Kristen Iversen's work includes the books Full Body Burden: Growing Up in the Nuclear Shadow of Rocky Flats (selected by universities across the country for their First Year Experience/Common Read programs and now forthcoming as a documentary), Molly Brown: Unraveling the Myth, and Shadow Boxing: Art and Craft in Creative Nonfiction. Essays and stories have appeared in The New York Times, The Nation, The American Scholar, and others, and she has edited two anthologies, Doom with a View and Don't Look Now (co-edited with David Lazar). A Colorado native, Iversen holds a PhD in English/Creative Writing from the University of Denver and is Professor of Creative Writing at the University of Cincinnati, where she also serves as Literary Nonfiction editor of The Cincinnati Review.

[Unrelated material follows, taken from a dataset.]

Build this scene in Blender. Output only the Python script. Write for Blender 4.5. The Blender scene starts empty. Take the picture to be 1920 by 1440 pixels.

She is currently completing a literary biography of Nikola Tesla. Iversen will be a Fulbright Scholar at the University of Bergen, Norway in spring 2021.
Mentor Statement
My first step in working with a student is to learn and understand as much as I can about the vision they have for their creative work. What do they hope to accomplish? What do they have in mind, in terms of content, structure, form, and voice, for their story? From there we'll begin to talk about how to move forward, with steps that include individualized writing prompts, specific revision strategies (for overall structure as well as line-by-line editing suggestions), and looking to other books or authors for inspiration, ideas, and context. I tend to focus on narrative structure, and I like to take a "soup to nuts" approach -- that is, how to take an idea through the writing and revision process, and then how and when to approach agents, editors, and literary publications. As a working writer with several books in progress, I face many of the same challenges my students do. I enjoy being a faculty mentor and learning together with my students.